The one-size-fits-all dishes are quietly being replaced with dusky charcoal tortellini stuffed with spinach and ricotta, feather-light agnolotti in orange butter, and delicate strands of trofie clinging to sauces. The new-age pasta chefs are reimagining what Italian food means in India, one hand-rolled pasta at a time.

Rolling it back: Tradition meets technique


At Pomodoro in Mumbai, Chef Afshaa Rajqotwala builds her menu on the foundation of memory—food that doesn’t belong in a fine-dine setting, but on street corners and sunlit family tables. “Pasta doesn’t come from fancy spaces,” she says. “It brings warmth and comfort, and that’s what we’re trying to build.” Her charcoal tortellini is striking, a nod to the classic squid ink pasta—reimagined with activated charcoal to suit vegetarians—and layered with natural beetroot and spinach stripes for colour and depth.

Delhi's Our Pasta Lab's journey began during lockdown with a hand-cranked pasta machine. “In India, we love everything freshly cooked, so why not pasta?” says co-founder Divneet Sethi. She and her partner Ashmeet Sethi took the long, slow route to perfecting handmade shapes, eventually building a loyal base of takers, including cafés, restaurants, and homes across the country. Their secret lies in the craft: bronze-die extrusion, slow air drying, and no eggs. It may raise eyebrows, but these eggless pastas hold sauce like a dream, just as well as their traditional counterparts.

The appetite for pasta has grown to be more curious, confident, and experimental. “They can tell the difference between instant and handmade,” Rajqotwala notes.

The personality behind the pasta


What makes India’s pasta movement feel so intimate is how personal it is to the people rolling out the dough. At Cacio e Pepe India, founder Apeksha Agarwal didn’t set out to build a business. For her, rolling pasta for friends and family began as a weekend creative release in her bedroom, which evolved into a full-time pursuit of the purest Italian flavours. “There was no pressure,” she says. “The Italian food served here did not appeal to me. I just wanted to recreate what I loved eating in Italy.”

Her weekly menus, now followed by thousands, range from the classic to the unexpected: candied orange and mint ravioli or a winter-friendly interpretation of Ligurian pancotti made with local greens. “I dictate the menu each week.

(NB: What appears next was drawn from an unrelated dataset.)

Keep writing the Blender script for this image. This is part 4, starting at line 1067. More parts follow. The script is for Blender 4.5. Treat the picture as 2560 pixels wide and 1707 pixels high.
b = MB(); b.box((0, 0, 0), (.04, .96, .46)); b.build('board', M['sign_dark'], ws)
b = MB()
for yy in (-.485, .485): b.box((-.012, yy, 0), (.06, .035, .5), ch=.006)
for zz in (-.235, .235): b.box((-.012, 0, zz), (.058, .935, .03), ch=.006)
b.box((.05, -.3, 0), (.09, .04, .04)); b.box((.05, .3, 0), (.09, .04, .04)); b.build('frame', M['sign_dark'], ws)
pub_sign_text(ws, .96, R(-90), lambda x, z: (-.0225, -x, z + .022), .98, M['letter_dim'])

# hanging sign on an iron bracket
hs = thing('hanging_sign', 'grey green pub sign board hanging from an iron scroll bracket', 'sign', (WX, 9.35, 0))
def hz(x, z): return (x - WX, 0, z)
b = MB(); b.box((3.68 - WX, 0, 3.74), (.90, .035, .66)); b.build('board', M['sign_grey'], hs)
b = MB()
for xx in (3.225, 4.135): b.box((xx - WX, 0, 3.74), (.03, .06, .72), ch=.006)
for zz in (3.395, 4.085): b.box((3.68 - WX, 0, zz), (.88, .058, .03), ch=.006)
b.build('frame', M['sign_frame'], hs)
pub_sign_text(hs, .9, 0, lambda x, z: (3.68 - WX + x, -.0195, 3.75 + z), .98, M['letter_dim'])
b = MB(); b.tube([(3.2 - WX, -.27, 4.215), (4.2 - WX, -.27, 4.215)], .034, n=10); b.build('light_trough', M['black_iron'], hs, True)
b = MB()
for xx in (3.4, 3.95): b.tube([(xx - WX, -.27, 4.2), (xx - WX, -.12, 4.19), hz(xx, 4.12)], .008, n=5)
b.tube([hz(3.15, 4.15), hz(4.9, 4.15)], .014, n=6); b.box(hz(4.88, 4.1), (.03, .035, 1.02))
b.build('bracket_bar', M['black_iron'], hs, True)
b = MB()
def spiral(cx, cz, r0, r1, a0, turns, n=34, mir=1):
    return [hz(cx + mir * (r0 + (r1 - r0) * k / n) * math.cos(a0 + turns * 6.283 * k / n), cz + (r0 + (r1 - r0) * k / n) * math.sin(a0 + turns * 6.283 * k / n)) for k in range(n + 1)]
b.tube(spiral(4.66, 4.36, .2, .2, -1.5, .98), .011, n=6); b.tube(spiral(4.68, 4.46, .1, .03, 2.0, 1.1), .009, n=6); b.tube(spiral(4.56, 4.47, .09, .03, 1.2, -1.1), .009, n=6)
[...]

It’s seasonal, emotional, and entirely my own.” That independence—combined with a loyal, organically grown community—is the soul of her pasta studio.


In Lower Parel, Mumbai, Chef Devika Manjrekar took a different route. Inspired by her time in London and early supper clubs that tested her menu without her even realising it, Toast Pasta Bar became one of the country’s first pasta-first restaurants. “Pasta is my favourite food,” she says. “So a place dedicated to just that felt obvious.” Her mainly-women kitchen exudes warmth, empathy, and strength—values reflected not just in the people, but the plates.

The pasta at Toast doesn’t follow Indian tropes. “Right now, my favourite is a confit duck agnolotti with orange butter and duck fat pangrattato—a dish that exemplifies how far the city’s palate has come,” she says.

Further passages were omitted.